Il était temps d’ailleurs que le « grand-pacha » eût l’œil aux nouveaux rapports de ses agens avec les Chelouks, car les djellab et les négriers, attirés par la beauté corporelle et la vigueur de ces noirs, commençaient à les harceler et à traquer les habitans des villages du bas du fleuve. C’étaient pourtant, comme les Corses du temps des Romains, ce que l’on nommait de mauvais esclaves, c’est-à-dire des gens impatiens de servitude. Profiter du voisinage de la patrie pour se sauver après avoir coupé la gorge à leurs maîtres était une bagatelle pour ces géans aux chevelures rousses et aux longues jambes ; mais c’était un inconvénient auquel s’exposaient sans crainte les acheteurs en vertu des deux maximes stéréotypées : « Tout vient de Dieu, — rien n’arrive qui ne soit écrit. » Les enlèvemens des Chelouks donnaient quelquefois lieu à des scènes dramatiques.
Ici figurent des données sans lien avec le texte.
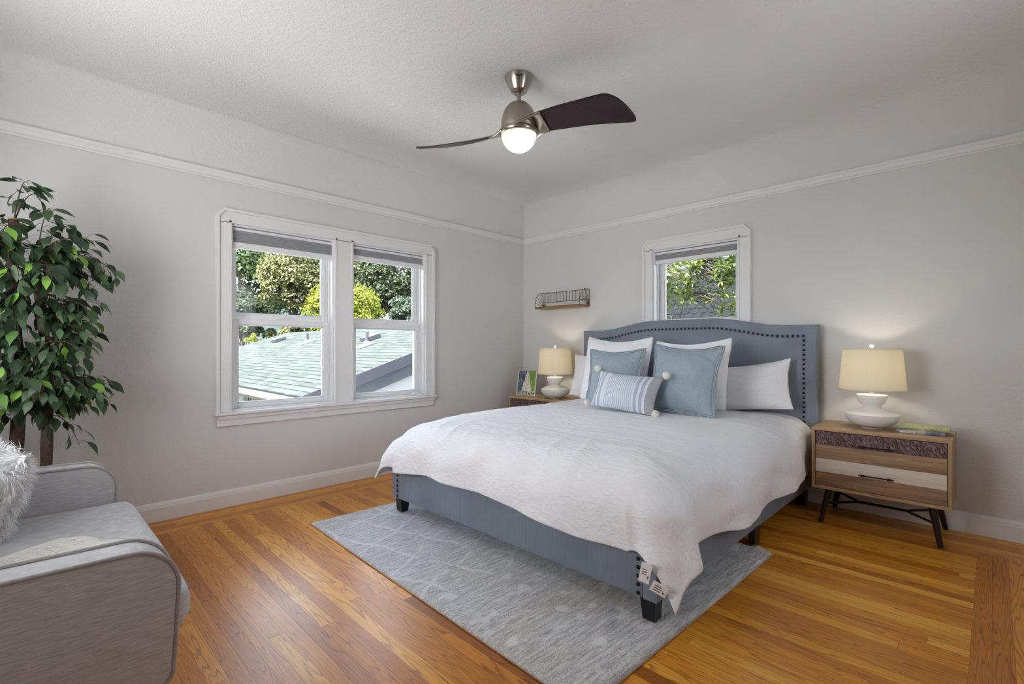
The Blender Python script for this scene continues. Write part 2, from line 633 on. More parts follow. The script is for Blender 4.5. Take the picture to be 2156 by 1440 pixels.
def photo_mat():
    """an outdoor snapshot: dark blue trees, a pale slanting path, bright green, a pale foreground"""
    k = N('snapshot_print')
    uv = k.n('ShaderNodeUVMap').outputs[0]
    o = k.sep(uv)
    n = k.noise(k.mapping(uv, (9, 5, 1)), 1.0, 5, 0.75, 0.6)
    blue = k.ramp(n, [(0.35, lin((36, 44, 62))), (0.55, lin((92, 106, 130))), (0.72, lin((190, 196, 200)))])
    green = k.ramp(n, [(0.3, lin((70, 110, 40))), (0.6, lin((126, 160, 70))), (0.8, lin((170, 190, 110)))])
    white = k.ramp(n, [(0.3, lin((150, 148, 134))), (0.5, lin((214, 208, 190)))])
    x = k.math('ADD', o[0], k.math('MULTIPLY', k.math('SUBTRACT', n, 0.5), 0.30))
    col = k.mix(k.math('GREATER_THAN', x, 0.52), blue, green)
    w = k.math('SUBTRACT', 0.34, k.math('MULTIPLY', o[1], 0.30))
    tri = k.math('LESS_THAN', k.math('ABSOLUTE', k.math('SUBTRACT', x, 0.52)), w)
    col = k.mix(tri, col, white)
    low = k.math('LESS_THAN', k.math('ADD', o[1], k.math('MULTIPLY', n, 0.2)), 0.26)
    dark = k.ramp(k.noise(k.mapping(uv, (14, 12, 1)), 1.0, 3), [(0.42, lin((40, 44, 44))), (0.55, lin((190, 190, 182)))])
    col = k.mix(low, col, dark)
    k.principled(col, 0.25, 0, 0.4)
    M['snapshot'] = k.m


photo_mat()


def book_cover(name, a, b, c):
    k = N(name)
    v = k.coord()
    n = k.noise(v, 14, 3)
    m = k.noise(k.mapping(v, (60, 60, 60)), 1.0, 2)
    col = k.ramp(n, [(0.38, lin(a)), (0.52, lin(b)), (0.66, lin(c))])
    col = k.mix(k.math('MULTIPLY', m, 0.25), col, lin((120, 120, 110)))
    k.principled(col, 0.35, 0, 0.4)
    M[name] = k.m


book_cover('cover_green', (150, 160, 120), (186, 184, 120), (206, 196, 140))
book_cover('cover_blue', (70, 74, 96), (120, 122, 140), (190, 184, 172))
simple('label_cream', (214, 200, 180), 0.6)


# ---------------------------------------------------------------- object helpers
def thing(name, label, cat, loc=(0, 0, 0), rotz=0.0, group=None):
    o = bpy.data.objects.new(name, None)
    o.empty_display_size = 0.1
    C.objects.link(o)
    o.location = loc
    o.rotation_euler = (0, 0, rotz)
    o['label'] = label
    o['category'] = cat
    if group:
        o['group'] = group
    return o


def tag(o, label, cat, group=None):
    o['label'] = label
    o['category'] = cat
    if group:
        o['group'] = group
    return o


def obj(name, bm, mats, parent=None, smooth=False, angle=None, label=None):
    me = bpy.data.meshes.new(name)
    bm.to_mesh(me)
    bm.free()
    o = bpy.data.objects.new(name, me)
    C.objects.link(o)
    for m in (mats if isinstance(mats, (list, tuple)) else [mats]):
        me.materials.append(M[m])
    if smooth or angle:
        me.polygons.foreach_set('use_smooth', [True] * len(me.polygons))
        if angle:
            me.set_sharp_from_angle(angle=math.radians(angle))
    if parent is not None:
        o.parent = parent
    if label:
        o['label'] = label
    return o


def struct(name, bm, mats, parent=None, **kw):
    o = obj(name, bm, mats, parent, **kw)
    o['kind'] = 'structure'
    return o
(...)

En 1835, un peintre, depuis justement célèbre[1], assistait sur les quais de Khartoum à l’arrivée d’une barque chargée de captifs chelouks. Parmi eux se trouvait une femme qui reconnut dans la foule des spectateurs son enfant, enlevé dans une razzia précédente. Elle se précipita sur lui comme une lionne à qui on rend son lionceau, l’entoura de ses bras, et se mit à le lécher des pieds à la tête avec des sanglots et de petits cris étouffés. Ne sachant pas l’arabe, elle suppliait par geste ses capteurs de la vendre au maître de son enfant ; mais c’était peine perdue : jamais chasseur a-t-il tenu compte des angoisses du gibier ?

  1. M. Gleyre. Tout le monde connaît l’admirable tableau du Soir, mais bien peu savent que l’éminent et modeste artiste a rapporté de Khartoum une précieuse collection de types soudaniens dont la publication serait d’un grand secours pour l’ethnographie africaine.